Уже став Великим Магистром Павел I, создает и внутри русской армии дополнительную иерархию, подобную той, которая была в Мальтийском ордене. Так, как мы помним, орден состоял из следующих категорий его членов: рыцари (кавалеры), капелланы (священники) и донаты (служащая братия). Подобная структура создается Павлом и в армии. Манифестом от 8 января 1799 г. «О принятии в службу кавалеров Ордена св. Иоанна Иерусалимского, не имеющих чинов, прапорщиками», специально отмечается, что «всякий дворянин, облаченный знаками ордена св. Иоанна Иерусалимского пользоваться будет достоинствами и преимуществами, сопряженными с офицерским рангом»[268]. Позже, именным указом от 10 октября 1800 г. нижние воинские чины вместо знаков ордена св. Анны, получали донатский знак ордена св. Иоанна Иерусалимского[269].
Создав нечто подобное орденско-государственной структуре, император распространяет на нее и положения орденского устава. Так, Павел запрещает употреблять донатов в «партикулярные работы», как «званию их не соответствующие»[270]. Как видим, понятия дворянской и воинской чести полностью сопоставляются с понятием «орденской чести». Все это имеет подтверждение в существовании у Павла весьма серьезных намерений относительно дальнейшего развития Мальтийского ордена. В 1838 г. старейший русский дипломат граф Ф. И. Брюннов составил для Николая I исторический обзор основных актов внешней политики России в период правления от Екатерины II до Александра I. В нем он писал, что на членство в ордене св. Иоанна Павел I смотрел, «как на послушничество (noviciat)». Император предполагал даже сделать орден своего рода «школой послушничества для дворян всей Европы», в котором необходимо было воспитывать «чувства верности и чести, необходимые ему для того, чтобы противиться победе идеи равенства, которая, казалось, уже поглощала все слои общества»[271].

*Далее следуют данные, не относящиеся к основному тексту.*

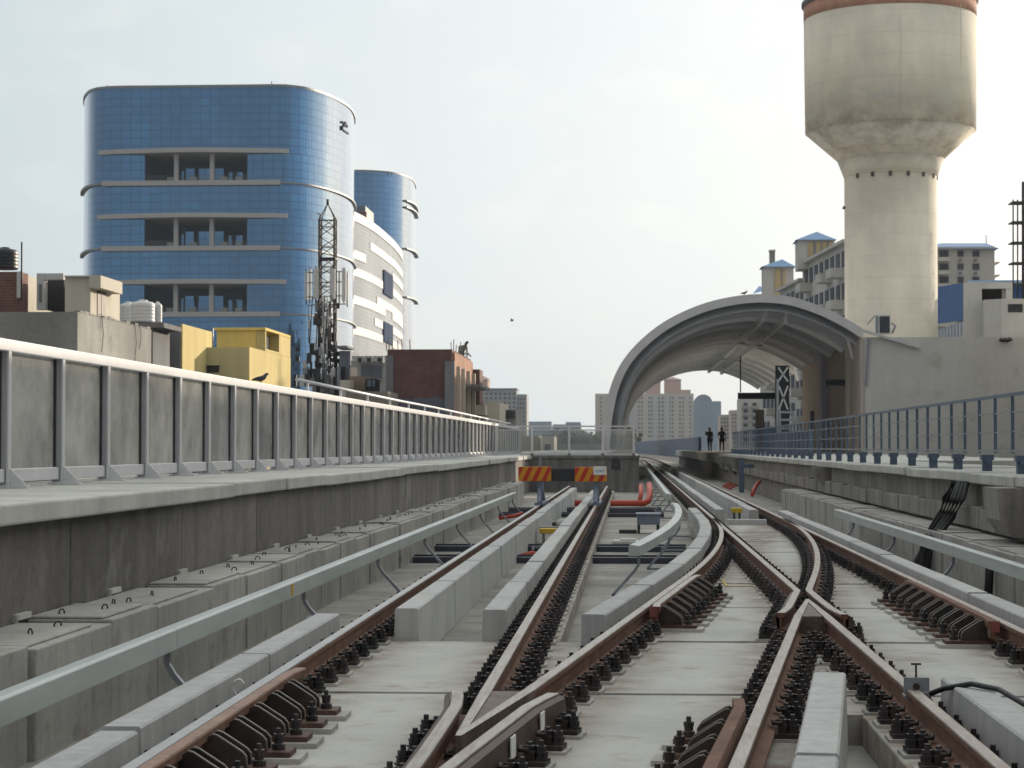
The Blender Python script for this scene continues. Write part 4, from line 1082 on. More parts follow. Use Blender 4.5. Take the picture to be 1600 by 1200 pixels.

Но вопрос прямого отождествления государства и Ордена отмечает не только Е. А. Погосян. Так, Е. А. Агафонова обратила внимание в своей статье, что уже через пять дней после подписания Конвенции от 15 января 1797 г. об учреждении Великого Российского Приорства император издает указ о составлении общего гербовника дворянских родов Российской империи. Несомненно, одна из основных причин его создания, как отмечает Е. А. Агафонова, «состояла в приобщении российского дворянства к рыцарской этике и ее атрибутам»[272]. Эта точка зрения исследователя подтверждается текстом самого указа, в котором, в частности, говорилось: «Во всех европейских государствах в древние времена звание дворянское и звание рыцарское имели одни и те же обязанности — честь и храбрость были главным основанием деяний дворянина и рыцаря… Каждый дворянин вменял себе за славу и честь быть рыцарем и получить знаки и украшения рыцарства»[273].
Итак, отождествление государства и ордена полностью прослеживается в общегосударственной символике. Это, например, объявление Мальтийского ордена «державным»[274], Указом от 20 декабря 1798 г. в императорский титул были добавлены слова: «и Великий Магистр Державного ордена св. Иоанна Иерусалимского»[275]. И, наконец, 10 августа 1799 г. последовал Указ о внесении мальтийского креста в государственный герб[276]. Этим указом российский герб представлял собой российского орла, на груди которого лежал белый мальтийский крест, на котором был помещен малый щит с изображением св. Георгия Победоносца, поражающего копьем змея.